Por tercera vez he viajado a Medjugorje, y por segunda vez he estado quince días que me los he pasado sobre todo confesando. Voy allí porque creo que uno de los apostolados más bonitos que puede hacer un sacerdote y de mayor rendimiento espiritual para los penitentes, pero especialmente para sí mismo, es el de sentarse a confesar. Como además lo puedo hacer en español, italiano, francés y alemán sé que no voy a perder el tiempo y hago un importante servicio.
Como novedad seguramente la mayor es la ya muy importante aparición de peregrinos del Este europeo, hasta hace poco no demasiado numerosos, pero hoy ya en constante y fuerte progresión, hasta ser más numerosos que los de muchos países occidentales.
Medjugorje, al igual que Santiago de Compostela, me parecen dos sitios mágicos. Empleo esta palabra, que puede inducir a error, en su sentido más profundamente católico, es decir dos sitios donde la acción del Espíritu Santo es claramente manifiesta. Recuerdo a una señora que me decía en Santiago: “vengo muy desilusionada del escaso espíritu religioso que he encontrado en la mayoría de los peregrinos”, a lo que le contesté: “de acuerdo, pero si Vd. supiera la cantidad de gente que estoy confesando aquí que no se confesaba desde hace treinta, cuarenta o cincuenta años y que seguramente al inicio de la peregrinación no pensaba en lo más mínimo que iba a terminar confesándose, no diría Vd. lo mismo”. Medjugorje es un lugar donde no hay ningún atractivo turístico fuera de ser un lugar de espiritualidad y ojalá las agencias de viaje mantengan este espíritu y no incluyan Medjugorje como una excursión más en un paquete de visitas turísticas.
Lo que sí hemos notado, otros sacerdotes confesores y yo, es una cosa que nos ha disgustado profundamente y ante la que hay que elevar el grito de alarma. Mientras continúan las conversiones y el afán de muchos penitentes de profundizar en algún punto de nuestra fe, con preguntas muy concretas sobre ello, te das cuenta como nuestro enemigo el diablo está teniendo éxitos muy importantes a la hora de desestabilizar e incluso destruir el matrimonio. El número de familias rotas, así como las ideas equivocadas sobre familia y sexualidad son cada día más frecuentes.

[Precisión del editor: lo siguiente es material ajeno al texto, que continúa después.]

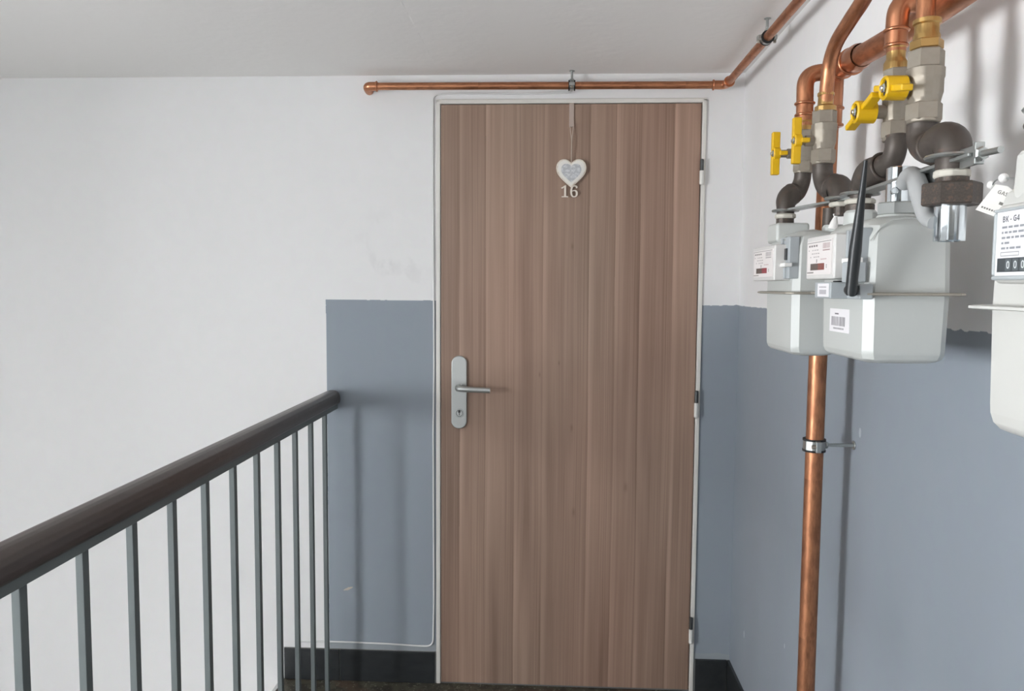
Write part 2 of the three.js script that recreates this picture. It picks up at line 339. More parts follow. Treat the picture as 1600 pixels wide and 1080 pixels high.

En una misa italiana el predicador, con un muy buen sermón por cierto, nos dijo que en una diócesis del norte de Italia en la encuesta para el próximo Sínodo, es decir de gente que habitualmente va a Misa, el ochenta por ciento se declaró a favor de la comunión a los divorciados reesposados, (por cierto lo que ha dicho el Papa Francisco sobre este tema, es decir que no pueden comulgar pero no están excomulgados es la doctrina de san Juan Pablo II en la “Familiaris Consortio” nº 84 y de Benedicto XVI en la “Sacramentum Caritatis” nº 29. Es decir, la enseñanza del Papa Francisco es un refuerzo de lo que ya dijeron sus predecesores), el setenta por ciento a favor del matrimonio de los sacerdotes y el sesenta por ciento de los matrimonios homosexuales. No hablemos de las relaciones prematrimoniales, que aunque las tengan la gran mayoría, es una de las causas más importantes del desastre de tantos y tantos matrimonios. Hay una tarea enorme de evangelización y de enseñanza que la sexualidad está al servicio del amor y no de mi propio egoísmo. Creo que estamos pagando las consecuencias de haber evadido el problema y no haber sabido realizar una educación sexual cristiana y con principios morales.
Releo lo que he escrito. Quiero además recordar que lo propio del cristiano es la esperanza, que el Bien es más fuerte que el Mal, que Jesús y María no son precisamente imparciales en el asunto de nuestra salvación, que Dios va a hacer todas las trampas posibles para llevarnos al Cielo, salvo cargarse nuestra libertad, y que lo que por nuestra parte hemos de hacer es buscar lo que Dios espera de mí, porque además es mi propio Bien.